TASK:
Answer with one number: the count of lines in this material that hold the word "follow".

SUPPLIED DATA:

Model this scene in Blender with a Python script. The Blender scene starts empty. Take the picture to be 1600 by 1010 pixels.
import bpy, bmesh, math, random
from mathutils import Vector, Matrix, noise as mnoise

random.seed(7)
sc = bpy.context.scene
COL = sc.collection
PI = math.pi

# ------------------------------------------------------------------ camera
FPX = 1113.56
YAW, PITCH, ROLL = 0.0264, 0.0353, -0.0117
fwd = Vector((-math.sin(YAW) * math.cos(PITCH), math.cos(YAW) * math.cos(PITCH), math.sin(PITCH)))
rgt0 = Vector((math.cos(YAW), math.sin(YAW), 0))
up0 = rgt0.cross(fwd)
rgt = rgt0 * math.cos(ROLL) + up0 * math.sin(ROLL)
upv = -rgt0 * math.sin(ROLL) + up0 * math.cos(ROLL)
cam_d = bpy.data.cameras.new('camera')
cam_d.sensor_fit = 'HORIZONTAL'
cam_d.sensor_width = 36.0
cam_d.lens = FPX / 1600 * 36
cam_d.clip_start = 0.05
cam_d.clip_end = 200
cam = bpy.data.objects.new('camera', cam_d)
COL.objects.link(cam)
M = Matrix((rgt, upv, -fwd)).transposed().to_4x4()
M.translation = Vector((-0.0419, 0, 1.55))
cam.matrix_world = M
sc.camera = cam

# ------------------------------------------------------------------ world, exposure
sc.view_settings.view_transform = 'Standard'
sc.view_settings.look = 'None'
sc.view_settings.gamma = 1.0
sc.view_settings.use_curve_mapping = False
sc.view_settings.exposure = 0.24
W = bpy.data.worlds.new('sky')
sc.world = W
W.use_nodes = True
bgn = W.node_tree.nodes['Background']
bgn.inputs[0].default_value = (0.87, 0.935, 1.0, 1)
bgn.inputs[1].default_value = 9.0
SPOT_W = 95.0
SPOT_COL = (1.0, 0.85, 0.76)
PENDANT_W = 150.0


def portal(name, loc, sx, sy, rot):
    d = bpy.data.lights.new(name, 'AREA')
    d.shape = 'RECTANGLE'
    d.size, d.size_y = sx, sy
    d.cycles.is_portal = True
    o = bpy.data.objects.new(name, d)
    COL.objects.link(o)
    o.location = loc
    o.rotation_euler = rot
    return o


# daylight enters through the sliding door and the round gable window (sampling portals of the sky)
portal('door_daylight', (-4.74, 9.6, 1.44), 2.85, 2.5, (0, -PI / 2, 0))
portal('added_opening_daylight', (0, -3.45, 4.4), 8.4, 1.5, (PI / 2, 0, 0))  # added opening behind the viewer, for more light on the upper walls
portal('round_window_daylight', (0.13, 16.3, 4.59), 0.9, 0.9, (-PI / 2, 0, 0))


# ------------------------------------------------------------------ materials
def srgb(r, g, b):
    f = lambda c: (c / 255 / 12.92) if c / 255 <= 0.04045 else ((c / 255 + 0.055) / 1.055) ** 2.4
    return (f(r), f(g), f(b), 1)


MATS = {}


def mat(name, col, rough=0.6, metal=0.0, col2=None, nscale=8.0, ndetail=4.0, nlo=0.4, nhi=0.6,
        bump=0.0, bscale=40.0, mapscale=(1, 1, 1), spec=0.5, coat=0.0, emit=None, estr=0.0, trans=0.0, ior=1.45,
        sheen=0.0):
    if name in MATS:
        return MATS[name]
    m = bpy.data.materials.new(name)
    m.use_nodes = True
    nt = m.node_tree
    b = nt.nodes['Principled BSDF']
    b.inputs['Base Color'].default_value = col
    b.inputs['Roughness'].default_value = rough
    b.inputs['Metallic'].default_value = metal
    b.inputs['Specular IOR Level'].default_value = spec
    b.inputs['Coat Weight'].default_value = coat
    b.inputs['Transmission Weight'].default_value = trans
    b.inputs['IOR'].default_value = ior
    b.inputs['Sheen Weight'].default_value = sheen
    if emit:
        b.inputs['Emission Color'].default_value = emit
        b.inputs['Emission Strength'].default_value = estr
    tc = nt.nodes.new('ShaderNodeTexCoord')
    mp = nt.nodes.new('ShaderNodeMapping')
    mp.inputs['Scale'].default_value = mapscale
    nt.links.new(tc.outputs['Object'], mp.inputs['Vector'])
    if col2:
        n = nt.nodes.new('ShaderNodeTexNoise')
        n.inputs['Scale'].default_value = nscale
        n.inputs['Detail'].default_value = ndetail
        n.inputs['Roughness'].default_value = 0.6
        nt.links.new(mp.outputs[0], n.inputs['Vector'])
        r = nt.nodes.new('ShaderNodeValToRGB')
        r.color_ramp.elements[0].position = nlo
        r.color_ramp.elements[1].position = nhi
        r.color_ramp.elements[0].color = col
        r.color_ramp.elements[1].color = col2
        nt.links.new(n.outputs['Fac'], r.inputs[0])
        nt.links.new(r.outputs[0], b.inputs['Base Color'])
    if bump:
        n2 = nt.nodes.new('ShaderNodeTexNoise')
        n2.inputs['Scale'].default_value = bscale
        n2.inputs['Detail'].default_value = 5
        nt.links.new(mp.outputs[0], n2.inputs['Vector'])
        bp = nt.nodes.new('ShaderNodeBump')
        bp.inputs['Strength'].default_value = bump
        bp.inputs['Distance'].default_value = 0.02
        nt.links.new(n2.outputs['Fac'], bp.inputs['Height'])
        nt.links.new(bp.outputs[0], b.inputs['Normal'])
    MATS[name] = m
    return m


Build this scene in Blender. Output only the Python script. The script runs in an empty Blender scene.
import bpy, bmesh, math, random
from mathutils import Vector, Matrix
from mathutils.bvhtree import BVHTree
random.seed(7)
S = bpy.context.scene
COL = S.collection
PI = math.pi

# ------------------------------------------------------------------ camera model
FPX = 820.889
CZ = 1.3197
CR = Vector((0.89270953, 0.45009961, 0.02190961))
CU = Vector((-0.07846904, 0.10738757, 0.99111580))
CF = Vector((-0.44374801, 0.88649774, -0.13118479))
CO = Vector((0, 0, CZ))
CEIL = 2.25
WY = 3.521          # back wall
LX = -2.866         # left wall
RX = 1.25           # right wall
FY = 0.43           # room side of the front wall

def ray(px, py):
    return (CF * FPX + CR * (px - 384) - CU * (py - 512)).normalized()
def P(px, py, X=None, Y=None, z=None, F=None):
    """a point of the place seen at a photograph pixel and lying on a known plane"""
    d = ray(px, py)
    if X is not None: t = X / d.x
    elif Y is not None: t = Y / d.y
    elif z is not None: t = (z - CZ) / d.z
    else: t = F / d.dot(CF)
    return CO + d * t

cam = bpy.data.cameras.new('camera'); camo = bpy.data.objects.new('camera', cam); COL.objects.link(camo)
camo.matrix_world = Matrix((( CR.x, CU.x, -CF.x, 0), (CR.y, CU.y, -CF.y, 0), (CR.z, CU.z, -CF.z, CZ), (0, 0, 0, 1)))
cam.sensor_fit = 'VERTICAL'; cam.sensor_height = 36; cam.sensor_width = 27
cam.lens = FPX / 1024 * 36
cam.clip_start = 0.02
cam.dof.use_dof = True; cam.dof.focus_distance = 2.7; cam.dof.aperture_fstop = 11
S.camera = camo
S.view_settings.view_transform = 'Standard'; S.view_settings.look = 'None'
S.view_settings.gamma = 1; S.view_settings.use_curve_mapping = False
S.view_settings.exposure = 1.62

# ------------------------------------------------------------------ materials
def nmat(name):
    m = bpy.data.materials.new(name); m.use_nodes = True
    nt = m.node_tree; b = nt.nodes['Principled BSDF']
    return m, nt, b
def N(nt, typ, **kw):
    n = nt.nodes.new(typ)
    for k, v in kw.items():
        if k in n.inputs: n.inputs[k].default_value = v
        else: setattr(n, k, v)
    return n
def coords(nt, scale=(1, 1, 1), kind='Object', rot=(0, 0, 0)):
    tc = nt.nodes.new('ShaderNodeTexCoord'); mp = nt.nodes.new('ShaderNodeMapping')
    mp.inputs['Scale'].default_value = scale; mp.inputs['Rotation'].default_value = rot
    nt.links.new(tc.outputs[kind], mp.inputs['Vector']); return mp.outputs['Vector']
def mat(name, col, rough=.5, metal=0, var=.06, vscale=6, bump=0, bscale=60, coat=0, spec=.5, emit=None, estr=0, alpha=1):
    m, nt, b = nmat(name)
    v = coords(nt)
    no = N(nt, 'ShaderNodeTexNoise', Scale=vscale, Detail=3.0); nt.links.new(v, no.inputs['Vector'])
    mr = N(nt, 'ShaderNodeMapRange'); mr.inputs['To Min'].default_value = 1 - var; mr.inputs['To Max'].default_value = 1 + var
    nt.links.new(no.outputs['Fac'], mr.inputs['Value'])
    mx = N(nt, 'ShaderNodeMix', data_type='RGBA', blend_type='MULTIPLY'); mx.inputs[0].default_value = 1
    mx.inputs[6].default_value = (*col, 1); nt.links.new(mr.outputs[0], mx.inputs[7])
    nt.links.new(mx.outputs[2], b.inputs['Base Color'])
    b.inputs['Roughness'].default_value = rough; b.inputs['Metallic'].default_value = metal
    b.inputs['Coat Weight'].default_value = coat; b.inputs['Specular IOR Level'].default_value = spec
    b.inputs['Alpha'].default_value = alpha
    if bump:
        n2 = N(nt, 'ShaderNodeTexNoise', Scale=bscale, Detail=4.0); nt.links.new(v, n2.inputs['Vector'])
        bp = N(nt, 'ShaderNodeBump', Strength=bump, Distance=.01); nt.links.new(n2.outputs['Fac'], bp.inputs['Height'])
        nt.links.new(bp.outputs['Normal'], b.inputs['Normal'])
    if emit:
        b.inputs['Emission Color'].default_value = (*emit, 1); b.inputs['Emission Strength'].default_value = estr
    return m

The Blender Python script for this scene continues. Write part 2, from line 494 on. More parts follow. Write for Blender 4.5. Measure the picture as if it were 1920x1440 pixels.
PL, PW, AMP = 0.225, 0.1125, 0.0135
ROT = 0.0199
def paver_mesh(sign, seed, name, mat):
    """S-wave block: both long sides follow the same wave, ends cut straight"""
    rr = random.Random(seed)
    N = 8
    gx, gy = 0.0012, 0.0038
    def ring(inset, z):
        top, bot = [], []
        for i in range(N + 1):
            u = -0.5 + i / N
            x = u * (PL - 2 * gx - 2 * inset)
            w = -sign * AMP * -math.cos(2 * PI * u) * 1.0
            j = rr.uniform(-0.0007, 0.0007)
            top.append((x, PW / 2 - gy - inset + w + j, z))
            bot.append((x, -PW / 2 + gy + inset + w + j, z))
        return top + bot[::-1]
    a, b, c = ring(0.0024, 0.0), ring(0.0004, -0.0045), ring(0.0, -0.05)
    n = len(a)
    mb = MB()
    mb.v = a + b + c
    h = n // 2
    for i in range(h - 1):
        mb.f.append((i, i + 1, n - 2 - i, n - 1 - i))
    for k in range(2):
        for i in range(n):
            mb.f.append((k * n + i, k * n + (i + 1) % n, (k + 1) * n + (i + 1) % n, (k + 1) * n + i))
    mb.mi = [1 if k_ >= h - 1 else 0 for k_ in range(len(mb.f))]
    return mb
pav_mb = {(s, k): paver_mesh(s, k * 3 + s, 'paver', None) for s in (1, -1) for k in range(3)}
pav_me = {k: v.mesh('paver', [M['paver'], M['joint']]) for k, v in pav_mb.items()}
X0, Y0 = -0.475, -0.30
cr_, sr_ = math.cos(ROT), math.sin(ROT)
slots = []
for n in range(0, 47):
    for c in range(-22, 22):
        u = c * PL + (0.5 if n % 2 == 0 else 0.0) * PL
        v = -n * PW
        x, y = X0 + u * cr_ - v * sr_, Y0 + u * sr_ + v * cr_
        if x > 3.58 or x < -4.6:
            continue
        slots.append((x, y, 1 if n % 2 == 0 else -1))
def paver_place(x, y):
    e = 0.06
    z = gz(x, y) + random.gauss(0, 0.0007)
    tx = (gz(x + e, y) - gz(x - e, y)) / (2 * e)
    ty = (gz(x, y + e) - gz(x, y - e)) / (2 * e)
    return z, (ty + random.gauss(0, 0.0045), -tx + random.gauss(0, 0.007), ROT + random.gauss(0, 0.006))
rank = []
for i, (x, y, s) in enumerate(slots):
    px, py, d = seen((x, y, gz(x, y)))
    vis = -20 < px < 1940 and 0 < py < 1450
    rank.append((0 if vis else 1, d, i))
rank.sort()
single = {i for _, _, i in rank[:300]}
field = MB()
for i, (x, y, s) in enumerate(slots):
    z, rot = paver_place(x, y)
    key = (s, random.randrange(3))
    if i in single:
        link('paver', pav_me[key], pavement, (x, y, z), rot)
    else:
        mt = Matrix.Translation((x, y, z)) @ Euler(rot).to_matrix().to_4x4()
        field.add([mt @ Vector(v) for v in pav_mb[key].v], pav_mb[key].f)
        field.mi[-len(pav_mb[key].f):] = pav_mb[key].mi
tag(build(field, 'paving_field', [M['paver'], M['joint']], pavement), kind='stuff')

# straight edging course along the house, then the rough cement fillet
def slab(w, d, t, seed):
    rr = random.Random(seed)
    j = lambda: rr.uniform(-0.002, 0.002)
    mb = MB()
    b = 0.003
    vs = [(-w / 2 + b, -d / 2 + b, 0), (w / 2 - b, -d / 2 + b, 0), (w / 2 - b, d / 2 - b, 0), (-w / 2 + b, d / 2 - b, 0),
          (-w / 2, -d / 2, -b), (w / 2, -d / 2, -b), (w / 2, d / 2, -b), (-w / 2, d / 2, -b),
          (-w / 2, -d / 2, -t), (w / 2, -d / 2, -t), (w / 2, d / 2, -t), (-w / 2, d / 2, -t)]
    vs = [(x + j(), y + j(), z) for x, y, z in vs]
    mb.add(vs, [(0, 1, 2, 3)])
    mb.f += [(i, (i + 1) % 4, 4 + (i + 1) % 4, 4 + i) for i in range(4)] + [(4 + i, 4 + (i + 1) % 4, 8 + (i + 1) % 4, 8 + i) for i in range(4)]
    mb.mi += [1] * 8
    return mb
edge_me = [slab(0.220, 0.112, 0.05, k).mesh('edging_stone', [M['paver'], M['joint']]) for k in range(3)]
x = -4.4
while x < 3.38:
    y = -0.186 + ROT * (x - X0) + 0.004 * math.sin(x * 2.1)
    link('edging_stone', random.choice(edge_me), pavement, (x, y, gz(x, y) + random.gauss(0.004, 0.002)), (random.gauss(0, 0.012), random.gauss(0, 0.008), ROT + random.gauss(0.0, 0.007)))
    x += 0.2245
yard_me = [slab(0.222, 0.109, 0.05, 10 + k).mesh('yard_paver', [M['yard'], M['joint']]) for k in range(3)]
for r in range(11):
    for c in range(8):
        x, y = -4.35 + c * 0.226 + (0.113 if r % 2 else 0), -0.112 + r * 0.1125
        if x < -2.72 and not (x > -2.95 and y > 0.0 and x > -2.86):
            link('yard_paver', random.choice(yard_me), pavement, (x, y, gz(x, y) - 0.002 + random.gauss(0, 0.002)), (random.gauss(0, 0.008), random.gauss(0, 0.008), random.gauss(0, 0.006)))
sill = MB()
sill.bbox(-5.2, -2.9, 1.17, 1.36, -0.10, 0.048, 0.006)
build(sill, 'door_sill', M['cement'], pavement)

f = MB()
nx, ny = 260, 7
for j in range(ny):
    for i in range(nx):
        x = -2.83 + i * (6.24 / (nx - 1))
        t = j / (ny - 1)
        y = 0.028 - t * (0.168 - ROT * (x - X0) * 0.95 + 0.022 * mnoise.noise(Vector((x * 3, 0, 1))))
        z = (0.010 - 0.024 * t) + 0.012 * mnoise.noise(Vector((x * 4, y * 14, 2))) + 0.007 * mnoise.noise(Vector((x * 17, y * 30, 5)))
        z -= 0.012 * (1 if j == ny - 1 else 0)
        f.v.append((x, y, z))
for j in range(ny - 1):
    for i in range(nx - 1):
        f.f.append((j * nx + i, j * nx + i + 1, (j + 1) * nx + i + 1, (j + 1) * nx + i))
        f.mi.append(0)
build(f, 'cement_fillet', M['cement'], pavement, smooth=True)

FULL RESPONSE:
2